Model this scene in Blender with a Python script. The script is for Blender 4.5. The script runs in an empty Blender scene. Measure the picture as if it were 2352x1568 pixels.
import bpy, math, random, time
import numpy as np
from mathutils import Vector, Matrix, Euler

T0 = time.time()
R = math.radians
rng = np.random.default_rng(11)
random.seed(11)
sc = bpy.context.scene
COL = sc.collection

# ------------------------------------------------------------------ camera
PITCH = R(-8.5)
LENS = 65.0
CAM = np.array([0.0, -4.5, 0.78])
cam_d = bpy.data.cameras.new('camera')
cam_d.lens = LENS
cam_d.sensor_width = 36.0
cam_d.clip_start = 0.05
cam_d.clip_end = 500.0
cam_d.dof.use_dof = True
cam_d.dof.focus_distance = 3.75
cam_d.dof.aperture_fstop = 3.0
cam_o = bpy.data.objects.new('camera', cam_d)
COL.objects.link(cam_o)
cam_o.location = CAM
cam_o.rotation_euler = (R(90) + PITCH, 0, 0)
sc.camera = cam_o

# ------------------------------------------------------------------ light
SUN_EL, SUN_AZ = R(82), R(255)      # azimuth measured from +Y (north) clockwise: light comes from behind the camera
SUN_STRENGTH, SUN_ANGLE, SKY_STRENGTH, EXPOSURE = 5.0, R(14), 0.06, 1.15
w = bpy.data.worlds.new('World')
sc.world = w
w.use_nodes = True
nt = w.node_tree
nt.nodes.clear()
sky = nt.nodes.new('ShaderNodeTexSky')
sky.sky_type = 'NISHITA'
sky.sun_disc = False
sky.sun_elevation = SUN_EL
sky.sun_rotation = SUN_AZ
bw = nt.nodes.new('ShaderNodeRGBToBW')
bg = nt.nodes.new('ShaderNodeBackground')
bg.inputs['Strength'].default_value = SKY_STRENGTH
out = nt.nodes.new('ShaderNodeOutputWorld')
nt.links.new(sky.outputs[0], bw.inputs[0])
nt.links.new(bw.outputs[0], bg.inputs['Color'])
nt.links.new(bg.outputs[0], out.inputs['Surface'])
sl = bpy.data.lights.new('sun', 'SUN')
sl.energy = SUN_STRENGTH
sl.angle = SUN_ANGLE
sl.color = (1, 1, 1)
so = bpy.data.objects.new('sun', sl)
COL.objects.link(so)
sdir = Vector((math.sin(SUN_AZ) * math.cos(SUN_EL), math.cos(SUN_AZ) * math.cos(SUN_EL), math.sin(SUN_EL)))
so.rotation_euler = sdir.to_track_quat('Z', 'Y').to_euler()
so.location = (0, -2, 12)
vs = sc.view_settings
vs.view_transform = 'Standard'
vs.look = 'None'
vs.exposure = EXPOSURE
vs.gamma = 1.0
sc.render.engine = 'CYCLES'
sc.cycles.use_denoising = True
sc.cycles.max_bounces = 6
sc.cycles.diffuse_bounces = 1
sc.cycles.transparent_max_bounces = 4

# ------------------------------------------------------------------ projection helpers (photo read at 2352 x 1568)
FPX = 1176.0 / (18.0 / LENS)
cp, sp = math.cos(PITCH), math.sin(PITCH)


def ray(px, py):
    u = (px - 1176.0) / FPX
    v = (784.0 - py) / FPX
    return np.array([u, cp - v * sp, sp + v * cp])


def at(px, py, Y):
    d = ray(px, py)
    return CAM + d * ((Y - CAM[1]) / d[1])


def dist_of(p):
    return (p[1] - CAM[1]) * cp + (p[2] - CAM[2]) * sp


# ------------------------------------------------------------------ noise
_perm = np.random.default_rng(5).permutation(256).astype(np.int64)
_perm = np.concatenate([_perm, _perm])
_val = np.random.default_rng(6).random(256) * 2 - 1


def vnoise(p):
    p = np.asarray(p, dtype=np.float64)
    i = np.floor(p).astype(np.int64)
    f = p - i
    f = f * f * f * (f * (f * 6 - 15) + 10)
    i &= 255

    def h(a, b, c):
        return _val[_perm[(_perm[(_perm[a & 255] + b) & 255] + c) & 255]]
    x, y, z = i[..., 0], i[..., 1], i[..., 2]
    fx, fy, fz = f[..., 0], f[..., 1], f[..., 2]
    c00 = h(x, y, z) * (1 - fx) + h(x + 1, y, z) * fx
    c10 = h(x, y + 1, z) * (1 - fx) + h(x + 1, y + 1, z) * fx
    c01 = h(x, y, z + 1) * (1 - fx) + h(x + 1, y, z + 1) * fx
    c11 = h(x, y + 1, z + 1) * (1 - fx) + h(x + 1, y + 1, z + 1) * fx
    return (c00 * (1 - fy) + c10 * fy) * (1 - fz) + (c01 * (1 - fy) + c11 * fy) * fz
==
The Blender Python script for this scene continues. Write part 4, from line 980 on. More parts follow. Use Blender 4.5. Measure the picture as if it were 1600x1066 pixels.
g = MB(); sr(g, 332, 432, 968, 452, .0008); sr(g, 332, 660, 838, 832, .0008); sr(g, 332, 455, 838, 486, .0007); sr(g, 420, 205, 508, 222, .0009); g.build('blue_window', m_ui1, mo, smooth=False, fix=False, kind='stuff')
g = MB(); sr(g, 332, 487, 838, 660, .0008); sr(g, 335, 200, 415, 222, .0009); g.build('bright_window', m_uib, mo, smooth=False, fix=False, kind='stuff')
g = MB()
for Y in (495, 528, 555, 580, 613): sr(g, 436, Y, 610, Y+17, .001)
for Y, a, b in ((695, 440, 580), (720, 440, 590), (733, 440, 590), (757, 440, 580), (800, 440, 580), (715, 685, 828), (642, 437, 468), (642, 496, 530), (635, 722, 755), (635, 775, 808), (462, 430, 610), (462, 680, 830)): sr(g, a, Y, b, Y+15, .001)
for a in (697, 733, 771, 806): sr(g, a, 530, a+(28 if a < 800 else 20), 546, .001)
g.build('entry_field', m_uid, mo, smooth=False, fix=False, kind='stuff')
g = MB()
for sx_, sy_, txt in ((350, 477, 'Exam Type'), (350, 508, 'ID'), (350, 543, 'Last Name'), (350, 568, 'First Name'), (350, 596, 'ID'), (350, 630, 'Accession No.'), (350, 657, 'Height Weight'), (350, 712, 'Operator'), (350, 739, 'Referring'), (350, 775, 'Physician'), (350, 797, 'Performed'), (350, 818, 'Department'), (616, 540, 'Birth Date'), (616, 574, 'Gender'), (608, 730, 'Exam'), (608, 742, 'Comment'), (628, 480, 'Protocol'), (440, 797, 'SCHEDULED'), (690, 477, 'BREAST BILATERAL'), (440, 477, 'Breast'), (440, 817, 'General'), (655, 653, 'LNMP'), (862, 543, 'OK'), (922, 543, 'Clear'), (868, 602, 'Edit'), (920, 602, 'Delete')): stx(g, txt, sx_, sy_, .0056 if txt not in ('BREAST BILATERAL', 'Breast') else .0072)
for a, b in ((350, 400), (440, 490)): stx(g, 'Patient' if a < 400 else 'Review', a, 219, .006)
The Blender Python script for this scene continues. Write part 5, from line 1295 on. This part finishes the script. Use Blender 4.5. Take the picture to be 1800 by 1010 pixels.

## WHAT IS EXPECTED:
Retype, in the same exact form, the lines of the material above from the line holding "Model this scene" through the line holding "sc.camera = cam_o".

## ANSWER TO THIS EXERCISE:
Model this scene in Blender with a Python script. The script is for Blender 4.5. The script runs in an empty Blender scene. Measure the picture as if it were 2352x1568 pixels.
import bpy, math, random, time
import numpy as np
from mathutils import Vector, Matrix, Euler

T0 = time.time()
R = math.radians
rng = np.random.default_rng(11)
random.seed(11)
sc = bpy.context.scene
COL = sc.collection

# ------------------------------------------------------------------ camera
PITCH = R(-8.5)
LENS = 65.0
CAM = np.array([0.0, -4.5, 0.78])
cam_d = bpy.data.cameras.new('camera')
cam_d.lens = LENS
cam_d.sensor_width = 36.0
cam_d.clip_start = 0.05
cam_d.clip_end = 500.0
cam_d.dof.use_dof = True
cam_d.dof.focus_distance = 3.75
cam_d.dof.aperture_fstop = 3.0
cam_o = bpy.data.objects.new('camera', cam_d)
COL.objects.link(cam_o)
cam_o.location = CAM
cam_o.rotation_euler = (R(90) + PITCH, 0, 0)
sc.camera = cam_o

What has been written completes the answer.